Each record below is to be reproduced without any change.

(Rows from a 3D scene dataset)
——————————
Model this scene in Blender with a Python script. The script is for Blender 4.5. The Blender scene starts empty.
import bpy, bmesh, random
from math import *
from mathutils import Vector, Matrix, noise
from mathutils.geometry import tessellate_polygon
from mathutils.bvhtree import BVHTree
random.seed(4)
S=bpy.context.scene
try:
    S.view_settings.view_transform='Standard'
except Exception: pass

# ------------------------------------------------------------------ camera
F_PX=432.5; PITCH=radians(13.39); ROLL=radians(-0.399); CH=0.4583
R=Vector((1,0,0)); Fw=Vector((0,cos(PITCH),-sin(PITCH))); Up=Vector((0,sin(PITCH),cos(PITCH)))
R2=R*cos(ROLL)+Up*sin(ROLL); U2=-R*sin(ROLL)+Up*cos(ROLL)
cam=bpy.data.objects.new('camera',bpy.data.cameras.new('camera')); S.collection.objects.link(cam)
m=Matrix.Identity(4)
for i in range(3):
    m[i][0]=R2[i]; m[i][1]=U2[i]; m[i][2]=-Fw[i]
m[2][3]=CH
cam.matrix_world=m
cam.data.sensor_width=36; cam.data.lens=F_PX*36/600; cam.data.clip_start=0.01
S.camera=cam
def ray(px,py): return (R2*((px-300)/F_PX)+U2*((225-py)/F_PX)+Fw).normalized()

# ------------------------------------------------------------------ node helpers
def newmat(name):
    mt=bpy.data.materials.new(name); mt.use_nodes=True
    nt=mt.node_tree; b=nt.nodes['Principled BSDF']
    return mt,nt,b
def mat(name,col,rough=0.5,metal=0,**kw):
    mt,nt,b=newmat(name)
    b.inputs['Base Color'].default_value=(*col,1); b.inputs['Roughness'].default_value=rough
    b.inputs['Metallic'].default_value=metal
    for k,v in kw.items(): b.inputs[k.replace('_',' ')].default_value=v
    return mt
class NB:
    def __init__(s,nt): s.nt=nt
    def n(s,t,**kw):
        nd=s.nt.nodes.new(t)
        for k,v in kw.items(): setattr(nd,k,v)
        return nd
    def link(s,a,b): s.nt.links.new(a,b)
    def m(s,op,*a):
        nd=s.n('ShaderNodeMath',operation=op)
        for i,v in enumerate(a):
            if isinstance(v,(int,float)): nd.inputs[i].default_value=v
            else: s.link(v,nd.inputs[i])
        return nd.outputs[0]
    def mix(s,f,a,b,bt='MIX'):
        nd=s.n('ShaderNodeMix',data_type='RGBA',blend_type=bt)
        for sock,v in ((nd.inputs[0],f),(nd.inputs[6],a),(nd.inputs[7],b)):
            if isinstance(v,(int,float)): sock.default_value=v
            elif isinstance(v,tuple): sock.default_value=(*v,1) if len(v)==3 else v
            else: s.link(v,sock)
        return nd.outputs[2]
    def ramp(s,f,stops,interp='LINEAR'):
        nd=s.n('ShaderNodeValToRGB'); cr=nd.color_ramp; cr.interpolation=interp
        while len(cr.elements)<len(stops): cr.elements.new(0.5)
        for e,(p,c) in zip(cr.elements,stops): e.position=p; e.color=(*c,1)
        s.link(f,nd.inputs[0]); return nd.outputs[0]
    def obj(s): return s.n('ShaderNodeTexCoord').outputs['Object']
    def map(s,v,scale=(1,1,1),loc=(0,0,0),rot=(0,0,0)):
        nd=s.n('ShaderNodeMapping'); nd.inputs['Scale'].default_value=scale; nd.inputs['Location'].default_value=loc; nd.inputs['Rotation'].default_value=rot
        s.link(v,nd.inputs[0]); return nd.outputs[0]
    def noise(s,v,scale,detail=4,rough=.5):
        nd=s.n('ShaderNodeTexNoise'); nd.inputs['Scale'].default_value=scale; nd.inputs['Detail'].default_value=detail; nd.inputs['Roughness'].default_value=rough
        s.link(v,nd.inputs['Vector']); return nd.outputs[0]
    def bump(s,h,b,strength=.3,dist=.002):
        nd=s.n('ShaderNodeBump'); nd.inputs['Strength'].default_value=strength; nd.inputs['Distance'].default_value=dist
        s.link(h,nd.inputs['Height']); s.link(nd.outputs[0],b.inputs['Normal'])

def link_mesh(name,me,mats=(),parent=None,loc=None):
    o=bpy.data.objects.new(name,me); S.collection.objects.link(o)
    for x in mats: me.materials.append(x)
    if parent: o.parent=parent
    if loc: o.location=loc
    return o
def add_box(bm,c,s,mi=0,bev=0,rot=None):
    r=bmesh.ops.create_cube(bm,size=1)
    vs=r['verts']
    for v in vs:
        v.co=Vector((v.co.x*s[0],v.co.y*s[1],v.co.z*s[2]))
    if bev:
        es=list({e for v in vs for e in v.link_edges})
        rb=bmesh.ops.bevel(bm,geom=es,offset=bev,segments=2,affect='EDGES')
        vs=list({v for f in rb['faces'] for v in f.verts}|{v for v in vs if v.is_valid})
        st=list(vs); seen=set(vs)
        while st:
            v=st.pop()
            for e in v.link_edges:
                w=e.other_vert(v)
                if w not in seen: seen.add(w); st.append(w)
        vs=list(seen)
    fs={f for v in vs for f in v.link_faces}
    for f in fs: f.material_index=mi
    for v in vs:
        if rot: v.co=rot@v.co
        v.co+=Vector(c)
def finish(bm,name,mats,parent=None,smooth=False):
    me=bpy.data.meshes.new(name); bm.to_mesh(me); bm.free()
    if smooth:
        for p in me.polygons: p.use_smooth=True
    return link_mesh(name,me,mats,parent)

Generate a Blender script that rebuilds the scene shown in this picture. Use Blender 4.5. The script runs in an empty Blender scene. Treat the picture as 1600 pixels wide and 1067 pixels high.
——————————
### WORKED ANSWER
Model this scene in Blender with a Python script. The script is for Blender 4.5. The Blender scene starts empty.
import bpy, bmesh, random
from math import *
from mathutils import Vector, Matrix, noise
from mathutils.geometry import tessellate_polygon
from mathutils.bvhtree import BVHTree
random.seed(4)
S=bpy.context.scene
try:
    S.view_settings.view_transform='Standard'
except Exception: pass

# ------------------------------------------------------------------ camera
F_PX=432.5; PITCH=radians(13.39); ROLL=radians(-0.399); CH=0.4583
R=Vector((1,0,0)); Fw=Vector((0,cos(PITCH),-sin(PITCH))); Up=Vector((0,sin(PITCH),cos(PITCH)))
R2=R*cos(ROLL)+Up*sin(ROLL); U2=-R*sin(ROLL)+Up*cos(ROLL)
cam=bpy.data.objects.new('camera',bpy.data.cameras.new('camera')); S.collection.objects.link(cam)
m=Matrix.Identity(4)
for i in range(3):
    m[i][0]=R2[i]; m[i][1]=U2[i]; m[i][2]=-Fw[i]
m[2][3]=CH
cam.matrix_world=m
cam.data.sensor_width=36; cam.data.lens=F_PX*36/600; cam.data.clip_start=0.01
S.camera=cam
def ray(px,py): return (R2*((px-300)/F_PX)+U2*((225-py)/F_PX)+Fw).normalized()

# ------------------------------------------------------------------ node helpers
def newmat(name):
    mt=bpy.data.materials.new(name); mt.use_nodes=True
    nt=mt.node_tree; b=nt.nodes['Principled BSDF']
    return mt,nt,b
def mat(name,col,rough=0.5,metal=0,**kw):
    mt,nt,b=newmat(name)
    b.inputs['Base Color'].default_value=(*col,1); b.inputs['Roughness'].default_value=rough
    b.inputs['Metallic'].default_value=metal
    for k,v in kw.items(): b.inputs[k.replace('_',' ')].default_value=v
    return mt
class NB:
    def __init__(s,nt): s.nt=nt
    def n(s,t,**kw):
        nd=s.nt.nodes.new(t)
        for k,v in kw.items(): setattr(nd,k,v)
        return nd
    def link(s,a,b): s.nt.links.new(a,b)
    def m(s,op,*a):
        nd=s.n('ShaderNodeMath',operation=op)
        for i,v in enumerate(a):
            if isinstance(v,(int,float)): nd.inputs[i].default_value=v
            else: s.link(v,nd.inputs[i])
        return nd.outputs[0]
    def mix(s,f,a,b,bt='MIX'):
        nd=s.n('ShaderNodeMix',data_type='RGBA',blend_type=bt)
        for sock,v in ((nd.inputs[0],f),(nd.inputs[6],a),(nd.inputs[7],b)):
            if isinstance(v,(int,float)): sock.default_value=v
            elif isinstance(v,tuple): sock.default_value=(*v,1) if len(v)==3 else v
            else: s.link(v,sock)
        return nd.outputs[2]
    def ramp(s,f,stops,interp='LINEAR'):
        nd=s.n('ShaderNodeValToRGB'); cr=nd.color_ramp; cr.interpolation=interp
        while len(cr.elements)<len(stops): cr.elements.new(0.5)
        for e,(p,c) in zip(cr.elements,stops): e.position=p; e.color=(*c,1)
        s.link(f,nd.inputs[0]); return nd.outputs[0]
    def obj(s): return s.n('ShaderNodeTexCoord').outputs['Object']
    def map(s,v,scale=(1,1,1),loc=(0,0,0),rot=(0,0,0)):
        nd=s.n('ShaderNodeMapping'); nd.inputs['Scale'].default_value=scale; nd.inputs['Location'].default_value=loc; nd.inputs['Rotation'].default_value=rot
        s.link(v,nd.inputs[0]); return nd.outputs[0]
    def noise(s,v,scale,detail=4,rough=.5):
        nd=s.n('ShaderNodeTexNoise'); nd.inputs['Scale'].default_value=scale; nd.inputs['Detail'].default_value=detail; nd.inputs['Roughness'].default_value=rough
        s.link(v,nd.inputs['Vector']); return nd.outputs[0]
    def bump(s,h,b,strength=.3,dist=.002):
        nd=s.n('ShaderNodeBump'); nd.inputs['Strength'].default_value=strength; nd.inputs['Distance'].default_value=dist
        s.link(h,nd.inputs['Height']); s.link(nd.outputs[0],b.inputs['Normal'])

def link_mesh(name,me,mats=(),parent=None,loc=None):
    o=bpy.data.objects.new(name,me); S.collection.objects.link(o)
    for x in mats: me.materials.append(x)
    if parent: o.parent=parent
    if loc: o.location=loc
    return o
def add_box(bm,c,s,mi=0,bev=0,rot=None):
    r=bmesh.ops.create_cube(bm,size=1)
    vs=r['verts']
    for v in vs:
        v.co=Vector((v.co.x*s[0],v.co.y*s[1],v.co.z*s[2]))
    if bev:
        es=list({e for v in vs for e in v.link_edges})
        rb=bmesh.ops.bevel(bm,geom=es,offset=bev,segments=2,affect='EDGES')
        vs=list({v for f in rb['faces'] for v in f.verts}|{v for v in vs if v.is_valid})
        st=list(vs); seen=set(vs)
        while st:
            v=st.pop()
            for e in v.link_edges:
                w=e.other_vert(v)
                if w not in seen: seen.add(w); st.append(w)
        vs=list(seen)
    fs={f for v in vs for f in v.link_faces}
    for f in fs: f.material_index=mi
    for v in vs:
        if rot: v.co=rot@v.co
        v.co+=Vector(c)
def finish(bm,name,mats,parent=None,smooth=False):
    me=bpy.data.meshes.new(name); bm.to_mesh(me); bm.free()
    if smooth:
        for p in me.polygons: p.use_smooth=True
    return link_mesh(name,me,mats,parent)

Generate a Blender script that rebuilds the scene shown in this picture. Use Blender 4.5. The script runs in an empty Blender scene. Treat the picture as 1600 pixels wide and 1067 pixels high.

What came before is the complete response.